STATED GOAL:
Filter these entries, keeping only lines that hold the word "script".

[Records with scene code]
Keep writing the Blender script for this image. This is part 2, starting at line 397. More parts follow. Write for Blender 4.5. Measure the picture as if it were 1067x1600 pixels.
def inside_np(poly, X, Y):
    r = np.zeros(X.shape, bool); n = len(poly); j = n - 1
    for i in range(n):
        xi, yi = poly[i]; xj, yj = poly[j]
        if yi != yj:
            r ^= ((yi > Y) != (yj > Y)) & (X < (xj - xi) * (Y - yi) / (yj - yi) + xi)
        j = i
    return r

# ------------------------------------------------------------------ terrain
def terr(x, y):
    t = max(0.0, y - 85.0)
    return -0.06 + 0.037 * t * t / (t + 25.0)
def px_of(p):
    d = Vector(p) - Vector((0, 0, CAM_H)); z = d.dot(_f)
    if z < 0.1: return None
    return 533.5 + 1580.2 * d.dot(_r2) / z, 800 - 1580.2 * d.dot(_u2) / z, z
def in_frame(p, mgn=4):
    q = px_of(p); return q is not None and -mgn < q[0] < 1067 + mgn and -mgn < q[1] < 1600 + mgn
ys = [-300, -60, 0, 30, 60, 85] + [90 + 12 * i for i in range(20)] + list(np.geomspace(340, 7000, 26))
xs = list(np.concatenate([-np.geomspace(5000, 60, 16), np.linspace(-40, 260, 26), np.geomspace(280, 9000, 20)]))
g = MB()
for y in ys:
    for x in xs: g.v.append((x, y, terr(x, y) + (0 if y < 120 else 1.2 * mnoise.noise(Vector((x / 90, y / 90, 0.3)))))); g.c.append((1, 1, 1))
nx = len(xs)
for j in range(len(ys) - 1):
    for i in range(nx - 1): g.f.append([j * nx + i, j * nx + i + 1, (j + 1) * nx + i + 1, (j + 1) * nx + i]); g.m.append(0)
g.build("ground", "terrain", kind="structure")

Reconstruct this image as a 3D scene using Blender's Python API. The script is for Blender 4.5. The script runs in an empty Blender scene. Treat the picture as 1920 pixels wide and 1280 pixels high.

COMPLETE OUTPUT:
Keep writing the Blender script for this image. This is part 2, starting at line 397. More parts follow. Write for Blender 4.5. Measure the picture as if it were 1067x1600 pixels.
Reconstruct this image as a 3D scene using Blender's Python API. The script is for Blender 4.5. The script runs in an empty Blender scene. Treat the picture as 1920 pixels wide and 1280 pixels high.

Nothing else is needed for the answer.